The Bible & Theology Toward Christian Maturity
Theologian Walter Brueggemann Speaks on
Holiness and the Psalms
Wesleyan and Pentecostal Theology Gathering
By Kathy Henning (kathy@spu.edu) | Photo by Daniel Sheehan
“I think anytime different Christian traditions come in contact with each other, they impact each other,” says theologian Walter Brueggemann. “We have gifts to give each other.”.
For three days during Spring Break, Seattle Pacific University’s campus played host to more than 500 theologians, church leaders, and laypeople. The occasion was the fourth-ever joint meeting of Wesleyan Theological Society and Society for Pentecostal Studies.
Every five years, the two societies hold their annual meetings together on a Christian college or university campus, focusing on a common theme. During March 21–23, 2013, the campus was Seattle Pacific and the theme was “holiness.” Attendees came from across the U.S., as well as from the U.K., Canada, South Africa, and Japan.
The agenda included worship services, 105 breakout sessions led by SPU and visiting theologians, working breakfasts, lunch colloquia, and dinner banquets. Then there was the Wesleyan Holiness Special Collection exhibit in the SPU Library prepared in honor of the gathering.
But by far the biggest draw was a keynote address by Walter Brueggemann — one of the world’s foremost Old Testament theologians and author of more than 60 books. Brueggemann spoke in First Free Methodist Church to a standing-room-only crowd on “The Alternative World of the Psalms.”
Why the Psalms? “With the possible exception of Mennonites,” he explains, “nobody sings as well as Wesleyans and Pentecostals, and the closest I could get to that was the book of Psalms.” Besides, he has written no fewer than eight books on the Psalms.
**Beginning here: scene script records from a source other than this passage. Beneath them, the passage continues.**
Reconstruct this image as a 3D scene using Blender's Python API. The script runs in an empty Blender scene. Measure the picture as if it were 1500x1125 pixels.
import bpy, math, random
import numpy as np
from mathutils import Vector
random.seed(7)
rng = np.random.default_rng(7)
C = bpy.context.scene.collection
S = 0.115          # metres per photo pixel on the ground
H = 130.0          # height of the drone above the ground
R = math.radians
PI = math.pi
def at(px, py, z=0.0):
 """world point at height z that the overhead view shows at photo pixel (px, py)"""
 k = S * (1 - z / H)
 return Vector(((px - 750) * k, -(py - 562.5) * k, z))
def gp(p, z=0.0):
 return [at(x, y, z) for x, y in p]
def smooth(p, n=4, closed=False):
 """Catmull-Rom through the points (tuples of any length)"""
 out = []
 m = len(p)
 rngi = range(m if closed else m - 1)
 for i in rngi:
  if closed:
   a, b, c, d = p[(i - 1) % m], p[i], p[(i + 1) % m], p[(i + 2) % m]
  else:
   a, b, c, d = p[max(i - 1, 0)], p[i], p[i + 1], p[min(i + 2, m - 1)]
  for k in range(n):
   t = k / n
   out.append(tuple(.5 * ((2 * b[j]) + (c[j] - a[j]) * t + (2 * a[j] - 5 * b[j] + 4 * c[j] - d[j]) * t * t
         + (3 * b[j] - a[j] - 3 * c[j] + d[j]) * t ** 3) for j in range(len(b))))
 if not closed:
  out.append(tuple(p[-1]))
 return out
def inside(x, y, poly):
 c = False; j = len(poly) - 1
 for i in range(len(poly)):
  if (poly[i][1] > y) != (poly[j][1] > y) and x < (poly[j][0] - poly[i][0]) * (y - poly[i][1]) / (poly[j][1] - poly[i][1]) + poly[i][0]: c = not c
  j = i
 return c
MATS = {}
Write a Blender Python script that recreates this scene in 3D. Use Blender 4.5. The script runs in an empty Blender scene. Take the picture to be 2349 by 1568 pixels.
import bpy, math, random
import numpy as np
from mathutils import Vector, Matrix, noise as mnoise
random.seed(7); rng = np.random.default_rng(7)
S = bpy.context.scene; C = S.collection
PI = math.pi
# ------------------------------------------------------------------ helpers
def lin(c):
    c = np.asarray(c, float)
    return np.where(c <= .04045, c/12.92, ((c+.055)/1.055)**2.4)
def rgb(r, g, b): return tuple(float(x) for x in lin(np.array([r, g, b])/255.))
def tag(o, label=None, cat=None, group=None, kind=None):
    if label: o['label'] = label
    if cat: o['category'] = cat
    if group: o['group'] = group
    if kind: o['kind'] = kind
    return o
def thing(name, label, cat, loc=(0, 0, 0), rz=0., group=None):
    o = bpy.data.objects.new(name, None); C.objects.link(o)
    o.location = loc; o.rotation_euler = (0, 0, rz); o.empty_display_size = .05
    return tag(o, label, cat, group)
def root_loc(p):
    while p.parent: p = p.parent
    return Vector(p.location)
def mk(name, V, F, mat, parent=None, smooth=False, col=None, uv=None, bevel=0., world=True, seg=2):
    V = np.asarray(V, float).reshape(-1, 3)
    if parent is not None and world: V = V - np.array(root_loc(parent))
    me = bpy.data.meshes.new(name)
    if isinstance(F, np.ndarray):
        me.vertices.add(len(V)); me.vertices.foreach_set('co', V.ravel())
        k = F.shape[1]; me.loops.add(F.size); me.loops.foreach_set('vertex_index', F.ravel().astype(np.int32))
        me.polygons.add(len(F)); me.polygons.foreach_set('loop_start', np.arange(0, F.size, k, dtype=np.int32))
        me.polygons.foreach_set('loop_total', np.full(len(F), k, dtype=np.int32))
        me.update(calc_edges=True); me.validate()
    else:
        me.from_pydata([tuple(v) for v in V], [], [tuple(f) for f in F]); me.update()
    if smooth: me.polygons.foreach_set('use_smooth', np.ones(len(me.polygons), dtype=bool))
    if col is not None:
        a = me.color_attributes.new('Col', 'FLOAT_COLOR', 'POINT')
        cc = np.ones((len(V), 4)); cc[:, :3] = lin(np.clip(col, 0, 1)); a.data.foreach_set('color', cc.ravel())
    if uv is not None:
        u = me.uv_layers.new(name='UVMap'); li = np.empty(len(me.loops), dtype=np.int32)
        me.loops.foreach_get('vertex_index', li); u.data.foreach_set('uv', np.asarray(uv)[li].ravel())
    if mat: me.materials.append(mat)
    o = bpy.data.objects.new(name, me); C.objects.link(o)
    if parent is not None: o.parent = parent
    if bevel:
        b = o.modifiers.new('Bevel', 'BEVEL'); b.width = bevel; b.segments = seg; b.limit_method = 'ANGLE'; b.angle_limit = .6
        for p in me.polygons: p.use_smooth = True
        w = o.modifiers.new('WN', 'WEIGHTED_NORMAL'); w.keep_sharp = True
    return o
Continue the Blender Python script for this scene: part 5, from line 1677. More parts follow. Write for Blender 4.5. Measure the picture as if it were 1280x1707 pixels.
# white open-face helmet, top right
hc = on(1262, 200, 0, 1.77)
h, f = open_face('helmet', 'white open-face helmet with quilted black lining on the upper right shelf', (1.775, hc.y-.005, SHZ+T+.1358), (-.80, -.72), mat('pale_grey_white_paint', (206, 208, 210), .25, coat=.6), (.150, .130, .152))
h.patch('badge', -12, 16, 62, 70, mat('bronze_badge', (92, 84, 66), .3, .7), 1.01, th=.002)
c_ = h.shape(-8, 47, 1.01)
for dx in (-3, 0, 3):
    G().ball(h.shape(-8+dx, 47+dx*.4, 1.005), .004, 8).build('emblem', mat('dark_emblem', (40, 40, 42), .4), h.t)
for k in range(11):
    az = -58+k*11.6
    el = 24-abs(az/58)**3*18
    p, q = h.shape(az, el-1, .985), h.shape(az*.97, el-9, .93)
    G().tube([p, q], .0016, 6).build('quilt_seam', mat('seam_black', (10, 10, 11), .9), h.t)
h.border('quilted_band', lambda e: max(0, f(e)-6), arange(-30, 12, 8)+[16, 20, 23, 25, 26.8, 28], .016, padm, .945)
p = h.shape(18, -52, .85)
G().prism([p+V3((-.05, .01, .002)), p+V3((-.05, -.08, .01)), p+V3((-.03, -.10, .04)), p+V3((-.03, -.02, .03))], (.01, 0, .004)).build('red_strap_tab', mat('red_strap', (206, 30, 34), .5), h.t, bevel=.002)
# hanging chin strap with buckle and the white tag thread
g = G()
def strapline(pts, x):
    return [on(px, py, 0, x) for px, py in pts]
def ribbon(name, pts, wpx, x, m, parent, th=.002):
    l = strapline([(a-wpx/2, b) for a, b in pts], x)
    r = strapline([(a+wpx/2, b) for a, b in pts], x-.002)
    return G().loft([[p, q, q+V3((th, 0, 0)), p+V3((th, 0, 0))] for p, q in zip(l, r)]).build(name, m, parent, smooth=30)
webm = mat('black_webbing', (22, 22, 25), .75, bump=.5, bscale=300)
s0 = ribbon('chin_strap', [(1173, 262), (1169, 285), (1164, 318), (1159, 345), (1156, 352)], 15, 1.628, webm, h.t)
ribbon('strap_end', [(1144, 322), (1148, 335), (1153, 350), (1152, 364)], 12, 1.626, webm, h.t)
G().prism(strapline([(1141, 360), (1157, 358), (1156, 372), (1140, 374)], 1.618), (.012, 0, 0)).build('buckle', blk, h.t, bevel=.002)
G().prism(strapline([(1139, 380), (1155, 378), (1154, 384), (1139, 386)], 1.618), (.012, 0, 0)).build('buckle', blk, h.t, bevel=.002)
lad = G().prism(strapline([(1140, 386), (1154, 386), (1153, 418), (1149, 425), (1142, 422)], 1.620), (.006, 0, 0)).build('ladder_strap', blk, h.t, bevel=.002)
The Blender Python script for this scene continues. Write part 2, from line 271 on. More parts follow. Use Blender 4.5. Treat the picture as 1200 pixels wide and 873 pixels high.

Brueggemann began his address with seven characteristics of our “closely held world”: anxiety, greed, self-sufficiency, denial, despair, amnesia, and “normlessness” — or an “anything goes” approach to life.
Then he listed seven characteristics of the “alternative” world mediated by the Psalms: a world of assurance, abundance, ultimate dependence on God, “abrasive truth-telling,” hope, “lively remembering,” and what he calls “normed fidelity,” or a call to obedience to God’s Torah.
Finally, Brueggemann explained what the Psalms reveal about God’s character: God is a God of abundance; who prepares a table for us in the presence of our enemies; who is trustworthy; who tells the truth; who keeps his promises; whose mighty deeds we are called to remember; and whose law is “an easy burden and a light yoke.”
What the Psalter gives us, says Brueggemann, is “a world occupied by God.”
“The work of the Psalter is to populate our world with this character who transforms,” he said. When we allow ourselves to enter the counter-world of the Psalms, we experience “buoyancy and risk, and are characteristically lost in wonder, love, and praise.”
Brueggemann’s message was “a sharp critique to our post-modern age,” says Clifton Clarke, associate professor of global missions and world Christianity at Regent University.
“Walter Brueggemann has a way of making the Old Testament come alive for the world today,” says SPU Assistant Professor of Biblical Studies Sara Koenig. “After listening to him, it’s hard not to be aware of the relevance of these ancient Psalms for our contemporary life.”